Without question, current market conditions are about as choppy as I have seen during my career. The last time the Fed increased rates 75 basis points at one meeting was in 1994, when I was a young analyst covering financial stocks at Morgan Stanley. At that time, the Fed’s hand was forced to act decisively in order to try to regain credibility on its inflation fighting prowess as well as to blunt surging consumer demand. Today's backdrop, while similar, feels worse. Beyond rapidly tightening financial conditions, just consider that Target, one of America’s leading and best-run retailers, recently told us two months of `surprise’ freight in the first quarter led to an expense miss of fully one billion dollars, or that its inventories had ballooned 43% sequentially. However, as we show in Exhibit 1, Target is not alone, as Walmart, another leading retailer, is also suffering from inventory bloat. Not surprisingly, we are also seeing consumers aggressively increasing credit card balances to withstand the shock from rising inflationary pressures, including food, transportation, and energy costs (Exhibit 2). Unfortunately, as we detail below, we think the permanence of the war in Ukraine - and all its adverse consequences on humanity and the economy - is likely to be an enduring feature of the current recovery.

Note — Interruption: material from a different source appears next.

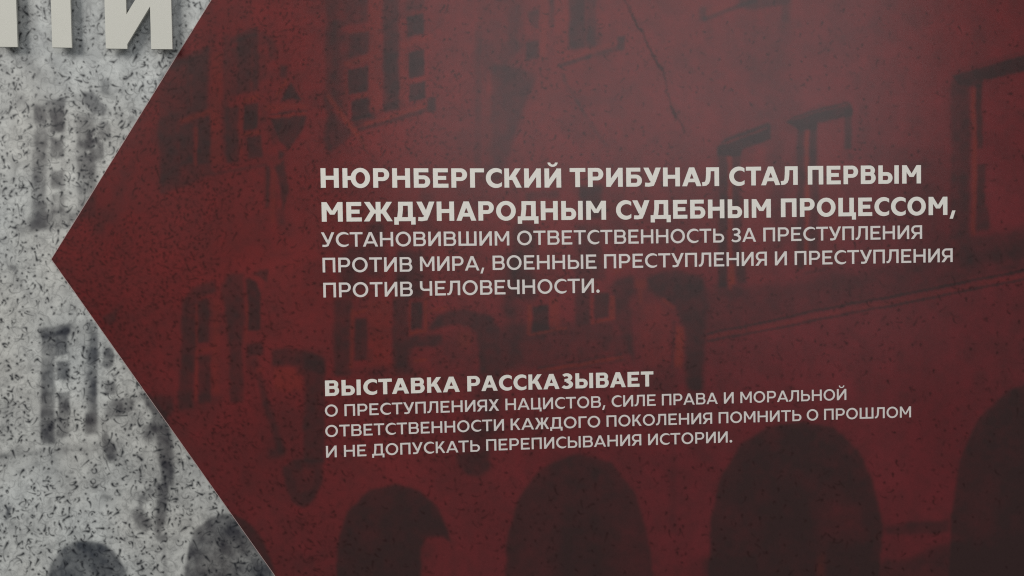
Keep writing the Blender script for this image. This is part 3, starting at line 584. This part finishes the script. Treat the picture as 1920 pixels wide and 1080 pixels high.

Consumers and corporations are not the only ones facing an uncertain and highly inflationary landscape where things are changing quite rapidly. Investors too are experiencing extreme upheaval. In particular, what makes today’s environment so tricky for macro investors and asset allocators is that the traditional relationship between stocks and bonds – where bond prices rise when stock prices fall – has broken down. One can see this in Exhibit 3. This development, which we think is more structural in nature, is a big deal, in our view. As a result, many investors will need to consider adding different types of investments to their traditional asset 60/40 allocation mix (see Section II; Question #6 for more details). Consistent with this view, we believe not only that forward returns are likely to be lower but that Bonds can no longer serve as shock absorbers or diversifiers when paired with Equities.


Leading Companies Have Too Much Inventory, Which Is Why We Forecast Goods Deflation in 2023

Bar Chart of Walmart and Target Inventory Levels
Data as at May 20, 2022. Source: WSJ.


Inflation Is Hitting Consumers Hard, Forcing Them to Tap Into Their Debt Capacity to Maintain Current Living Standards

Graph of Year over Year Change in Consumer Debt
Data as at March 31, 2022. Source: Federal Reserve, Evercore ISI.


The Relationship Between Stocks and Bonds Is Changing in Today’s Inflationary Environment

Graph of Rolling 24 Months Stock and Bond Correlation
Data as at March 31, 2022. Rolling 24 months correlations calculated using monthly total returns of the S&P500 Index and Barclays U.S. Aggregate Index.


In Normal Markets, Bonds Rally When Stocks Go Down. Today, That Is Not Happening

Bar Chart of Yearly Stock and Bond Performance Since 2002
Data as at May 26, 2022.Source: Bloomberg.

Overall, the current backdrop reinforces our larger narrative at KKR that we have entered A Different Kind of Recovery. Specifically, what this means is that we think we have entered a new investing regime – and we do not make this statement lightly.